[WHAT IS EXPECTED]
Below is some material; transcribe all of it exactly.

[COLLECTED DATA]
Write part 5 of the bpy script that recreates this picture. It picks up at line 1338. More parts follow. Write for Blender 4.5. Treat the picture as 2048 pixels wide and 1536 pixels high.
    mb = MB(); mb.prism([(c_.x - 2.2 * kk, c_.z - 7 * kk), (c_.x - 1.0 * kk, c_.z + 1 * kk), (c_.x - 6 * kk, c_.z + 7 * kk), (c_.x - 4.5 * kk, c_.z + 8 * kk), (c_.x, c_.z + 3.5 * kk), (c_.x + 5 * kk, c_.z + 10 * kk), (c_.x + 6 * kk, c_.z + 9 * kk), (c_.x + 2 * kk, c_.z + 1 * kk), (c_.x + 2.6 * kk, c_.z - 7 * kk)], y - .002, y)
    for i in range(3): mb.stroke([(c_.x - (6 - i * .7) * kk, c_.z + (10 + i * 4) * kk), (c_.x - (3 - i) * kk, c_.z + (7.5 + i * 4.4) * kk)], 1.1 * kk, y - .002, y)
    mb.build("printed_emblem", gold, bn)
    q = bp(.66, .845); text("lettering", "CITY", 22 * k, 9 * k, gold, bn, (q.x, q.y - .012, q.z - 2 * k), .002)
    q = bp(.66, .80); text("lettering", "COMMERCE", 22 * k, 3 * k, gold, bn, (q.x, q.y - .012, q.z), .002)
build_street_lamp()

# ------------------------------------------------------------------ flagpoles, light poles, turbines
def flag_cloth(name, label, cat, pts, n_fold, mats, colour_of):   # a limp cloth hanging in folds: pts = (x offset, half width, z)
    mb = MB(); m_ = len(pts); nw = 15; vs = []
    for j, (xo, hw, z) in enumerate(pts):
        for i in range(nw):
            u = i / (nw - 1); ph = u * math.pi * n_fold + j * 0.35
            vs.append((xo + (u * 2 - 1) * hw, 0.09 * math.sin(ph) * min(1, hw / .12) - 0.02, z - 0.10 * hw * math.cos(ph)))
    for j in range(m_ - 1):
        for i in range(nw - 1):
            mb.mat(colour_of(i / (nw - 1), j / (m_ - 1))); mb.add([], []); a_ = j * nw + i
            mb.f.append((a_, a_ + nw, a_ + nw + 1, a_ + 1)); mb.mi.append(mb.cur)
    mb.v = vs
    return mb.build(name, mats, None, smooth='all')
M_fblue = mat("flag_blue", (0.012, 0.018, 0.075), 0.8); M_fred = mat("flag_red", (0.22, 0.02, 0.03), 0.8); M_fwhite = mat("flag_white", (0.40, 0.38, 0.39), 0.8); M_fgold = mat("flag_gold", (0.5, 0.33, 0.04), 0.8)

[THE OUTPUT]
Write part 5 of the bpy script that recreates this picture. It picks up at line 1338. More parts follow. Write for Blender 4.5. Treat the picture as 2048 pixels wide and 1536 pixels high.
    mb = MB(); mb.prism([(c_.x - 2.2 * kk, c_.z - 7 * kk), (c_.x - 1.0 * kk, c_.z + 1 * kk), (c_.x - 6 * kk, c_.z + 7 * kk), (c_.x - 4.5 * kk, c_.z + 8 * kk), (c_.x, c_.z + 3.5 * kk), (c_.x + 5 * kk, c_.z + 10 * kk), (c_.x + 6 * kk, c_.z + 9 * kk), (c_.x + 2 * kk, c_.z + 1 * kk), (c_.x + 2.6 * kk, c_.z - 7 * kk)], y - .002, y)
    for i in range(3): mb.stroke([(c_.x - (6 - i * .7) * kk, c_.z + (10 + i * 4) * kk), (c_.x - (3 - i) * kk, c_.z + (7.5 + i * 4.4) * kk)], 1.1 * kk, y - .002, y)
    mb.build("printed_emblem", gold, bn)
    q = bp(.66, .845); text("lettering", "CITY", 22 * k, 9 * k, gold, bn, (q.x, q.y - .012, q.z - 2 * k), .002)
    q = bp(.66, .80); text("lettering", "COMMERCE", 22 * k, 3 * k, gold, bn, (q.x, q.y - .012, q.z), .002)
build_street_lamp()

# ------------------------------------------------------------------ flagpoles, light poles, turbines
def flag_cloth(name, label, cat, pts, n_fold, mats, colour_of):   # a limp cloth hanging in folds: pts = (x offset, half width, z)
    mb = MB(); m_ = len(pts); nw = 15; vs = []
    for j, (xo, hw, z) in enumerate(pts):
        for i in range(nw):
            u = i / (nw - 1); ph = u * math.pi * n_fold + j * 0.35
            vs.append((xo + (u * 2 - 1) * hw, 0.09 * math.sin(ph) * min(1, hw / .12) - 0.02, z - 0.10 * hw * math.cos(ph)))
    for j in range(m_ - 1):
        for i in range(nw - 1):
            mb.mat(colour_of(i / (nw - 1), j / (m_ - 1))); mb.add([], []); a_ = j * nw + i
            mb.f.append((a_, a_ + nw, a_ + nw + 1, a_ + 1)); mb.mi.append(mb.cur)
    mb.v = vs
    return mb.build(name, mats, None, smooth='all')
M_fblue = mat("flag_blue", (0.012, 0.018, 0.075), 0.8); M_fred = mat("flag_red", (0.22, 0.02, 0.03), 0.8); M_fwhite = mat("flag_white", (0.40, 0.38, 0.39), 0.8); M_fgold = mat("flag_gold", (0.5, 0.33, 0.04), 0.8)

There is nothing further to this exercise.